C’est de cette manière que je veux penser et avancer dans la vie, car c’est seulement ainsi que je serai libre de réfléchir par moi-même plutôt que de déléguer ma pensée à d’autres.

Comme le dit l’écrivain Christopher Hitchens :

The essence of the independent mind lies not in what it thinks, but in how it thinks.4

Changer d’avis

Il est parfois difficile de changer d’avis. Je veux pourtant être prêt à le faire autant de fois que nécessaire, dès que les éléments à ma disposition et ma connaissance du réel me poussent à le faire. C’est une question d’honnêteté envers moi-même et envers les autres.

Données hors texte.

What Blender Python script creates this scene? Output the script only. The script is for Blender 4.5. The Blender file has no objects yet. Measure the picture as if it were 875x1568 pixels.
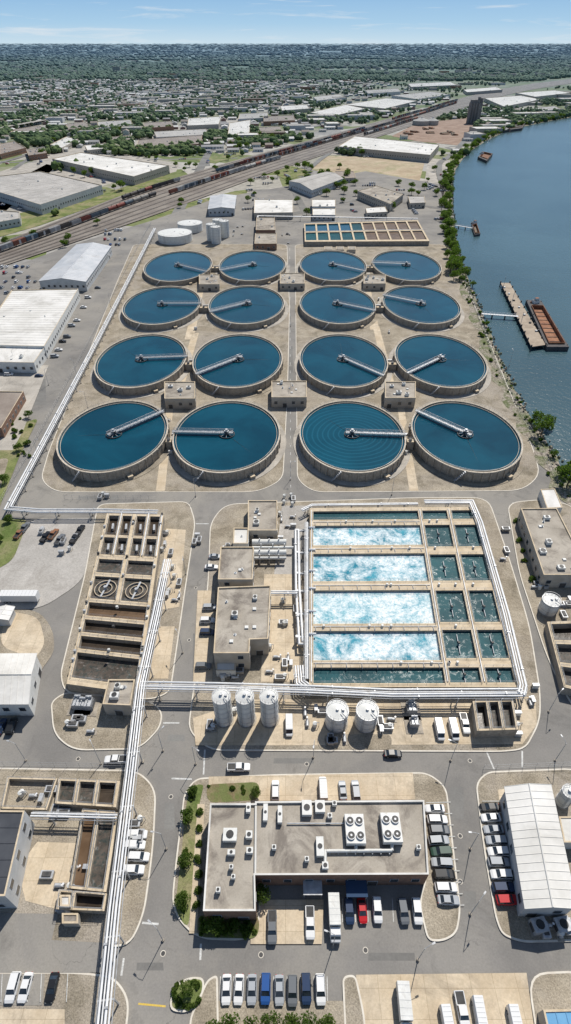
import bpy, math, random, bmesh
import numpy as np
from mathutils import Vector, Matrix
from mathutils import noise as mn
random.seed(11); rng=np.random.default_rng(5)
R=random.random; U=random.uniform
# ---------------------------------------------------------------- image pixels projected through the camera onto level planes, and back
H=140.0; F=850.0; CX=437.5; CY=784.0; HOR=65.0
TH=math.atan((CY-HOR)/F); st,ct=math.sin(TH),math.cos(TH)
def G(px,py,z=0.0):
    u=(px-CX)/F; v=(py-CY)/F
    t=(H-z)/(st+v*ct)
    return (u*t,(ct-v*st)*t,z)
def g2(px,py,z=0.0): return G(px,py,z)[:2]
def PX(x,y,z=0.0):
    d=y*ct+(H-z)*st
    return CX+F*x/d, CY+F*((H-z)*ct-y*st)/d
def inpoly(x,y,P):
    c=False;n=len(P);j=n-1
    for i in range(n):
        xi,yi=P[i][:2];xj,yj=P[j][:2]
        if (yi>y)!=(yj>y) and x<(xj-xi)*(y-yi)/(yj-yi)+xi: c=not c
        j=i
    return c
scene=bpy.context.scene; col=scene.collection
# ---------------------------------------------------------------- materials
def newmat(name):
    m=bpy.data.materials.new(name); m.use_nodes=True
    nt=m.node_tree; b=nt.nodes['Principled BSDF']; return m,nt,b
def L(nt,a,b): nt.links.new(a,b)
def c4(c): return (c[0],c[1],c[2],1)
def noise_(nt,vec,scale,detail=4,rough=.6,dist=0):
    n=nt.nodes.new('ShaderNodeTexNoise'); n.inputs['Scale'].default_value=scale
    n.inputs['Detail'].default_value=detail; n.inputs['Roughness'].default_value=rough
    n.inputs['Distortion'].default_value=dist; L(nt,vec,n.inputs['Vector']); return n
def ramp_(nt,fac,stops):
    r=nt.nodes.new('ShaderNodeValToRGB'); e=r.color_ramp.elements
    while len(e)<len(stops): e.new(.5)
    for i,(p,c) in enumerate(stops): e[i].position=p; e[i].color=c4(c)
    L(nt,fac,r.inputs[0]); return r.outputs[0]
def mix_(nt,fac,a,b,mode='MIX'):
    m=nt.nodes.new('ShaderNodeMix'); m.data_type='RGBA'; m.blend_type=mode
    for s,v in ((m.inputs[0],fac),(m.inputs[6],a),(m.inputs[7],b)):
        if hasattr(v,'is_linked'): L(nt,v,s)
        elif isinstance(v,(int,float)): s.default_value=v
        else: s.default_value=c4(v)
    return m.outputs[2]
def coord_(nt,kind):
    if kind=='pos': return nt.nodes.new('ShaderNodeNewGeometry').outputs['Position']
    return nt.nodes.new('ShaderNodeTexCoord').outputs['Object']
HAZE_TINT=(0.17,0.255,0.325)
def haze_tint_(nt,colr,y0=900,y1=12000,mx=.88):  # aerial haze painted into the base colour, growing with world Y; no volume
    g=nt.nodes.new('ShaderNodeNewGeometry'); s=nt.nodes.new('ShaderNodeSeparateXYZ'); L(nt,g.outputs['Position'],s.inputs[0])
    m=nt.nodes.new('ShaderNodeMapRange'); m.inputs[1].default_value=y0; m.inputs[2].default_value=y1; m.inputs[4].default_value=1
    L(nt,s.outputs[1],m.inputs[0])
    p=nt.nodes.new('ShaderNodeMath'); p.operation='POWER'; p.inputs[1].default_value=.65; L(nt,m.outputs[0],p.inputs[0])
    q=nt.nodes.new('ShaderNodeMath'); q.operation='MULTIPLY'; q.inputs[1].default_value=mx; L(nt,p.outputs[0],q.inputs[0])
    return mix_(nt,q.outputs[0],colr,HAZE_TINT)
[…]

Pour terminer, voici une citation du physicien Neil deGrasse Tyson :

One of the biggest problems with the world today is that we have large groups of people who will accept whatever they hear on the grapevine, just because it suits their worldview—not because it is actually true or because they have evidence to support it. The really striking thing is that it would not take much effort to establish validity in most of these cases… but people prefer reassurance to research.5

  1. La vérité résiste à l’examen minutieux. 

  2. Ce que j’entends exactement par « la vérité » sera approfondi dans un article ultérieur. On peut ici considérer qu’il s’agit de l’expression d’une connaissance la plus conforme possible au réel. 

  3. L’endogroupe est le groupe auquel un individu a tendance à s’identifier (par opposition à l’exogroupe). 

  4. L’essence de l’esprit indépendant ne réside pas dans ce qu’il pense, mais dans la façon dont il pense. 

  5. L’un des plus gros problèmes du monde d’aujourd’hui est qu’il y a de grands groupes de personnes qui acceptent tout ce qu’elles entendent dire, simplement parce que cela se conforme à leur vision du monde — pas parce que c’est réellement vrai ou parce qu’elles ont des preuves à l’appui. Ce qui est vraiment frappant, c’est qu’il ne faudrait pas beaucoup d’efforts pour établir la validité dans la plupart de ces cas… mais les gens préfèrent se rassurer plutôt que de chercher.